La conmemoración del “Día nacional de la memoria y la solidaridad con las víctimas” no salió bien. Algunos tanto a la derecha como a la izquierda cedieron a la tentación de descalificarse con gritos e insultos. El tránsito hacia la paz no tiene que ver sólo con la aprobación de normas legales y disposiciones de política pública para la implementación del acuerdo. Tiene que ver también con el cultivo de las emociones que se requieren para deliberar y descubrir que las diferencias políticas no son insalvables o que si llegan a serlo, se puede preservar cierto respeto mutuo, necesario para el funcionamiento de las instituciones en un contexto de pluralismo político. Más grave que los retrasos en las zonas veredales y las dudas sobre el “fast track”, es el pobre nivel de nuestra cultura política. Quienes hemos defendido el proceso de paz con las Farc, no podemos asumir la posición dogmática de descartar de plano toda crítica al acuerdo y responder con insultos a quien la plantea. Quienes critican el acuerdo ayudarían mucho más a la paz que dicen no rechazar si en lugar de lanzar improperios, plantean sus argumentos con serenidad y sin comparaciones delirantes con Cuba y Venezuela.
Sin duda, entre partidarios y detractores del acuerdo hay quienes han demostrado estar dispuestos al debate civilizado, no para converger pero sí al menos, para revisar las exageraciones y algunos elementos falaces de sus propias posturas. Sin embargo, sus voces –al igual que las de muchas víctimas- se ven ahogadas por el espíritu camorrero que abunda en ambos extremos del espectro político, tanto en las calles como en los pasillos del Congreso y otras corporaciones públicas de diferentes entidades territoriales. Los ciudadanos son invitados no a razonar sino a hacer barra por políticos que renunciaron al debate intenso basado en argumentos y lo sustituyeron por vituperios y broncas mediáticas. Así no sólo fracasa la transición hacia la paz sino también la democracia.
Tanto la construcción de paz como la democracia misma requieren del cultivo de la compasión y de la empatía. Poder identificarse con el sufrimiento ajeno y tener la capacidad moral de imaginar las experiencias del otro permite, a cada uno, poner en entredicho sus propios prejuicios y aventurarse a salir de la burbuja en la que interactúa sólo con quienes comparten los mismos estereotipos sobre los demás. Son emociones que todos poseemos pero que deben ser promovidas y cultivadas en las familias, las escuelas, las universidades, los medios de comunicación y las organizaciones privadas y públicas.
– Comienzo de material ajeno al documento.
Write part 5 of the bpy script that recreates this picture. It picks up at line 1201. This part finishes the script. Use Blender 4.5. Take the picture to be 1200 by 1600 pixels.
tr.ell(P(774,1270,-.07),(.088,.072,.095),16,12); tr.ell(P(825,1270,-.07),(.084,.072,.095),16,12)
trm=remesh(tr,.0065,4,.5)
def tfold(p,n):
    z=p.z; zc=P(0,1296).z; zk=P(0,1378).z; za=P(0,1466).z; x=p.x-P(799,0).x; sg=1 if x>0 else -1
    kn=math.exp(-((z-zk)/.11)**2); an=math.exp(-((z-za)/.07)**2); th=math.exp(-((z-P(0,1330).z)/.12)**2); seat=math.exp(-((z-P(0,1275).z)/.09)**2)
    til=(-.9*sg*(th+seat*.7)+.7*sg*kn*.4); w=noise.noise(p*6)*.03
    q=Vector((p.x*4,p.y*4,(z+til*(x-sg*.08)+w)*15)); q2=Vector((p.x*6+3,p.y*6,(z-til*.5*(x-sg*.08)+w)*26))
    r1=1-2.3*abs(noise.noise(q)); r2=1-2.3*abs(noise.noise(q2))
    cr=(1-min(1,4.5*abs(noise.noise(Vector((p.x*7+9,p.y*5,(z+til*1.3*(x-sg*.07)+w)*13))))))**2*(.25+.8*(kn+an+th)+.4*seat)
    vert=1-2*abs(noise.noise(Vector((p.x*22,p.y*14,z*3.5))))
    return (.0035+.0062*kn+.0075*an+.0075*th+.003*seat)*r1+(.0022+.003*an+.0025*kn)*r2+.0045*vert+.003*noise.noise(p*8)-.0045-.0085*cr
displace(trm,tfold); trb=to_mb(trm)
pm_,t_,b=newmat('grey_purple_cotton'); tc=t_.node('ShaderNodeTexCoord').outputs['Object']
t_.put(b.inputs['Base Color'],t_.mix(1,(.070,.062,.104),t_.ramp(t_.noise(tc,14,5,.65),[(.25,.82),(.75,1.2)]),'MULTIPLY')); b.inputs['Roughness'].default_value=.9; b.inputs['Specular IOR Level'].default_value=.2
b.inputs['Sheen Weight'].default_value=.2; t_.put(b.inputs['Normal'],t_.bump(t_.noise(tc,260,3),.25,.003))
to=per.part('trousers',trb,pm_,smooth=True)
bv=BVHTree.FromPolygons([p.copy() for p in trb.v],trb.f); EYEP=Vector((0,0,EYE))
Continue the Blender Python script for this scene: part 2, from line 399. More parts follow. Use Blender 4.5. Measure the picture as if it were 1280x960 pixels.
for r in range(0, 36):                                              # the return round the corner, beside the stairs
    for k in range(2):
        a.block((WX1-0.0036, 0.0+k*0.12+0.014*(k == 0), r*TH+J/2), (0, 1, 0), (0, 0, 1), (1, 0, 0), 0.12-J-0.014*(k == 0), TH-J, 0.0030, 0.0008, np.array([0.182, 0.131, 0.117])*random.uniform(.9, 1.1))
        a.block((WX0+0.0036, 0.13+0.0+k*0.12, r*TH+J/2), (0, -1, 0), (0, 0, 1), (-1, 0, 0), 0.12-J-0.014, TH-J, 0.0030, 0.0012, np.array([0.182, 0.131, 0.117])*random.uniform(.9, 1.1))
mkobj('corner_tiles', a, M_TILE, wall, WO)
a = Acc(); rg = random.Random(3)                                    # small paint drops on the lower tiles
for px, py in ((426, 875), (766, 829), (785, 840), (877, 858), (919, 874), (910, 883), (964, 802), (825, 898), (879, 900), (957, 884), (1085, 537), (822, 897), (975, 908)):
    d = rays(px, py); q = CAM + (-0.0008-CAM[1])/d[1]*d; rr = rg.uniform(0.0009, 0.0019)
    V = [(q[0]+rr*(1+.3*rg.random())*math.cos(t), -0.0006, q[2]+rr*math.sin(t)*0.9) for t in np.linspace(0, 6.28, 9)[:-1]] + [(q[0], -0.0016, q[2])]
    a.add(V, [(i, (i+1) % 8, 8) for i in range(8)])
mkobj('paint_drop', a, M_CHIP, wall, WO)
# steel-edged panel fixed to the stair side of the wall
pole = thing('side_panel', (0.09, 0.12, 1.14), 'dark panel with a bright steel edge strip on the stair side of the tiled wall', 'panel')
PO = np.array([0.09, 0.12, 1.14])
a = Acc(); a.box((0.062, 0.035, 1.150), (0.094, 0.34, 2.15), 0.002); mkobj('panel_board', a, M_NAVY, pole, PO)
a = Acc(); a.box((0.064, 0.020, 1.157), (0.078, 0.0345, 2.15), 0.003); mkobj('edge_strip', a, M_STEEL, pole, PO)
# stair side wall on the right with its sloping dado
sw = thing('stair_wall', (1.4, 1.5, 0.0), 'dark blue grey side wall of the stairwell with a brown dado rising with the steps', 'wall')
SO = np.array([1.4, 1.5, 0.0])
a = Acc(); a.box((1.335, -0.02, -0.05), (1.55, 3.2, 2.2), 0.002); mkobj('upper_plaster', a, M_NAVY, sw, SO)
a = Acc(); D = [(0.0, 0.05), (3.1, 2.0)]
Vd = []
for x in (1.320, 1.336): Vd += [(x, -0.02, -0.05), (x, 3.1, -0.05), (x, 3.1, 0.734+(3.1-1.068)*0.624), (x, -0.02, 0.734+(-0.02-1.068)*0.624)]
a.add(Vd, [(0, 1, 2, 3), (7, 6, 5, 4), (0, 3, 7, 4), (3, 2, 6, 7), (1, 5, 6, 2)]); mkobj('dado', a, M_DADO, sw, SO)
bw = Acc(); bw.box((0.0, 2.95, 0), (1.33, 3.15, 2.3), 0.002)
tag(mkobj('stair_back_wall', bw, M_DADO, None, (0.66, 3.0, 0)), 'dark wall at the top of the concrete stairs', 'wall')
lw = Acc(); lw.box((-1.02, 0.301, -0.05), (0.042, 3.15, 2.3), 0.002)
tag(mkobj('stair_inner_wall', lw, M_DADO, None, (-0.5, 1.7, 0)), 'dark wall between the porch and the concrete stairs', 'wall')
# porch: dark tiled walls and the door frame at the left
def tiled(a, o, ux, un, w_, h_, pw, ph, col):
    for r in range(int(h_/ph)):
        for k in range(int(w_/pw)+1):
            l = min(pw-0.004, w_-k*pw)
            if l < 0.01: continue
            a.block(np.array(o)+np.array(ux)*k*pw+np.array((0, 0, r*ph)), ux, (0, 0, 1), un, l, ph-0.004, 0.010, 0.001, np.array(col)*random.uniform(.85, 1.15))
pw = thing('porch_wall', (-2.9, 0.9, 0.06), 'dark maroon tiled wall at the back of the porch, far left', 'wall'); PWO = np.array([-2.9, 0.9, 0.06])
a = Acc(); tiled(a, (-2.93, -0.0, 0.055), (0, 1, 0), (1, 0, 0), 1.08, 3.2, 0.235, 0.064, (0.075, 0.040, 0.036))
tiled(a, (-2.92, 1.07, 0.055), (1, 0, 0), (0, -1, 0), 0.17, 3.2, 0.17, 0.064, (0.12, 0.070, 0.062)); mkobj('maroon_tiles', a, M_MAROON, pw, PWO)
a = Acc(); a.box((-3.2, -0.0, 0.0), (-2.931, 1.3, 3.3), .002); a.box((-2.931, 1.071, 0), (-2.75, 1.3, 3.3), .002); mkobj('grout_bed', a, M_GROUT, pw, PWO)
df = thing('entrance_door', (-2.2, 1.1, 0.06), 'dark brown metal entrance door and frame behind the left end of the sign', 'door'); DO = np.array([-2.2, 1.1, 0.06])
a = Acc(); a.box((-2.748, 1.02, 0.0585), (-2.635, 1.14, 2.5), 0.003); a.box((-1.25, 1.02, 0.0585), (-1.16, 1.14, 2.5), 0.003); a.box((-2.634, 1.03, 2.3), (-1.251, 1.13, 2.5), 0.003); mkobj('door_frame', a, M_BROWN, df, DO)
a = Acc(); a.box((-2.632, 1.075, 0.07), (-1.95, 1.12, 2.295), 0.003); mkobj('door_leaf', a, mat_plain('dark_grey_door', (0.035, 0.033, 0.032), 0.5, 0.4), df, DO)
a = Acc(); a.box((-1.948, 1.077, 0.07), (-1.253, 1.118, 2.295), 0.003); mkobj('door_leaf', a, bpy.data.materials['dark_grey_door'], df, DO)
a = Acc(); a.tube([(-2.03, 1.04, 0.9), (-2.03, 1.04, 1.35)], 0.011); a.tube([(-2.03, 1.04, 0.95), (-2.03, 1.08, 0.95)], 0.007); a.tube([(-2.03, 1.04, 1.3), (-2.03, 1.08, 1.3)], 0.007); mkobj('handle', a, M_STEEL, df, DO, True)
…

Como nos lo recuerda la filósofa estadounidense Martha Nussbaum, el desarrollo de esas emociones es requisito indispensable para el ejercicio de la ciudadanía en el contexto de sociedades heterogéneas y pluralistas.
Para transitar hacia la paz y tener una sociedad con múltiples conflictos que se ventilan en la esfera pública y se dirimen políticamente (no violenta o judicialmente), es necesario desaprender las emociones que la guerra ha sembrado en nuestros corazones: rabia, resentimiento, odio y miedo. No se trata de que estas emociones desaparezcan de nuestro ADN moral. La idea es que no obnubilen nuestros juicios y la forma como los planteamos públicamente. Si queremos dejar la guerra para que las múltiples conflictividades se expresen intensa pero pacíficamente, entonces empezamos muy mal esta transición caminando sobre la cuerda floja de la estigmatización del adversario.
Para cultivar la compasión y la empatía necesarias para la democracia y la paz hay que dedicarle tiempo a escuchar y a entender a los demás, empezando por aquellos que nos resultan antipáticos. Las humanidades, sostiene Nussbaum, contribuyen muchísimo al desarrollo de esas capacidades morales. Pero eso no se puede hacer sin apartarse un momento del frenesí productivo de los negocios o la vida laboral y, sin quitarle algunas horas al entretenimiento que ofrece satisfacción inmediata pero que, precisamente por no exigir nada, brinda muy poco al enriquecimiento del alma. Sin descartar esa bella dimensión del término, Nussbaum identifica el alma en forma no necesariamente religiosa, como el conjunto de facultades del pensamiento y la imaginación. Sin imaginación es imposible la empatía y por tanto, para el ejercicio de la ciudadanía y para la reconciliación, un poco de “vagancia” resulta apropiada.